Blatt writes, “What makes the prospect of an impending downturn especially worrisome is that even in these generally prosperous times for the state, many Oklahoma families are already feeling financially pinched. Despite low jobless rates and rising statewide incomes, a great number of households are barely scraping by or not making it at all as they struggle to balance their household budgets and cover their essential needs.”
Blatt points out the Oklahoma’s median income, when adjusted for inflation, declined 4.1 percent from 2001 to 2005 while the top one percent of households grew by 11 percent. In addition, the 2005 median average hourly wage of $12.26 was actually 0.7 lower than in 2001.
Blatt’s research reflects the growing disparity in this country between the richest families and everyone else.
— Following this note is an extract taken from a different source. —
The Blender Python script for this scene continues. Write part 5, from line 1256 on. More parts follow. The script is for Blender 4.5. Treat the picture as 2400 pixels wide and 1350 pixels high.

“According to a recent study, on average,” Blatt writes, “incomes have declined on aver age by 2.5 percent among the bottom fifth of families since the late 1990s, while increasing by 9.1 percent among the top fifth.”
Meanwhile, Blatt points out, the price of food, gasoline, utilities, health care and education (tuition, fees, child care) continue to rise in Oklahoma. Middle-class families are feeling the pinch. The state also has the sixth largest rate of people (650,000) without health insurance in the country and high rates of hunger. Many Oklahomans continue to have poor access to health care. State poverty rates continue to rise. State tax revenues are declining.
Is the state on the verge of a major economic slowdown or even a crisis for middle-class and lower-income families as the state’s richest people continue to enjoy increasing income levels? Forbes Magazine recently declared Oklahoma City as the most recession-proof city in America, but does it take into account families trying to make it during a time of rising prices and stagnant salaries?
State leaders should carefully consider Blatt’s research for a full and realistic view of Oklahoma’s economic situation.